I also think you gain more credibility by actually being out there. I remember one time I was covering an event and this man came up to me and thanked me for being there, for actually getting out in the community to do my reporting not just letting a few phone calls suffice. It’s also a lot more fun for me to spend time outside the office observing and taking in the action and the atmosphere than to wait on returned phone calls. Plus, it’s harder to dodge a reporter who shows up at your office than it is to forget to return a call.

Other than that or if I just need a quick hit quote or basic information, I’ll turn to the phone. I like being able to think on my feet and react and respond immediately to the information I get. Sometimes, you go into it expecting one thing and the story turns half-way through. That’s a lot harder in an e-mail.

I am warming up a lot more to e-mail, though not at all as my primary interview method. I only use it to ask follow-up questions or to try and catch someone who hasn’t been returning my calls or who I can’t seem to catch on the phone. But I’ve been leaning on it a lot more now than in the past. You’d think being as tech-savvy as I am that I’d use it more, but it just feels really impersonal for most of the things I do.

The turning point I think in the benefit of e-mail as a information-gathering method for me was last month when I wanted to confirm some facts and ask a few follow-up questions for the story I wrote about amazing students being rejected by Ivy league schools. I e-mailed the main source and asked him maybe two follow-up questions. He replied and wrote me a long, thoughtful essay about what it was like for him to go through the process of applying to the elite colleges. I mean seriously introspective, way beyond what I’d been able to get from the interview I conducted with him at his school.

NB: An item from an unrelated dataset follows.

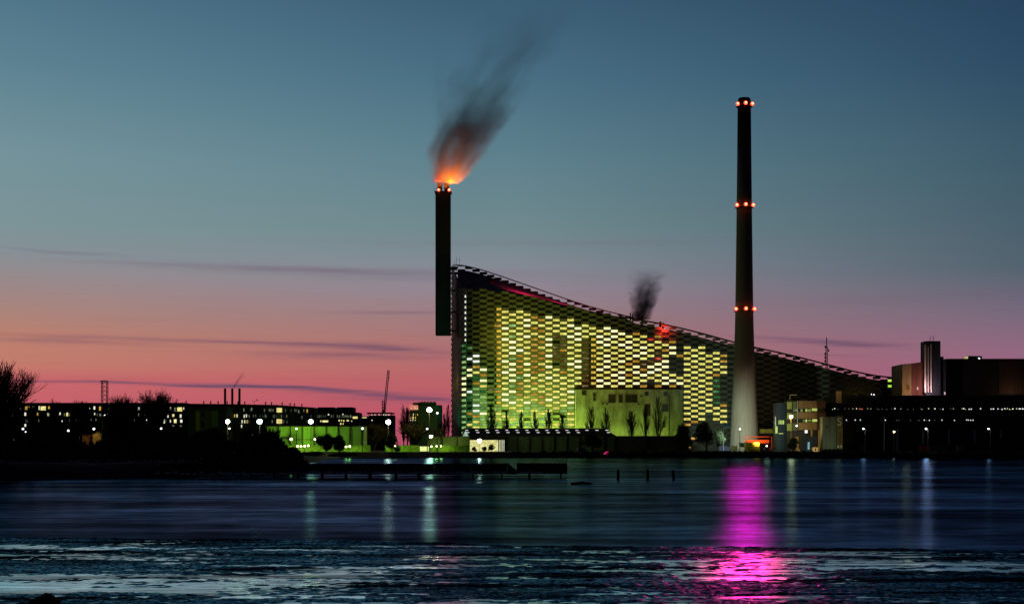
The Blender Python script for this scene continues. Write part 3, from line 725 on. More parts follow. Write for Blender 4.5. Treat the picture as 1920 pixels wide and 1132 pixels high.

I considered using a quote from it, but then I decided it should stand on its own. It told the story so much better than I could hope to, so I took the e-mail to my editor and asked to run it in its near 50-inch entirety online. We did.

Since then, I’ve been a bit more open to using it, especially in follow-ups.

I’m still not sure how I feel about IM interviews, though I think it has a lot to do with my beat. Education really isn’t something you can cover, not even poorly, by sitting at your desk. You really need to be out in the classrooms and at the schools. Probably (or at least) 90 percent of my sources don’t sit at a desk with a computer at it all day. So, this really wouldn’t work for me. However, I suppose I could try it with a few high school students. Perhaps one day I’ll try it. For now though, I’d rather meet them at the mall or after school.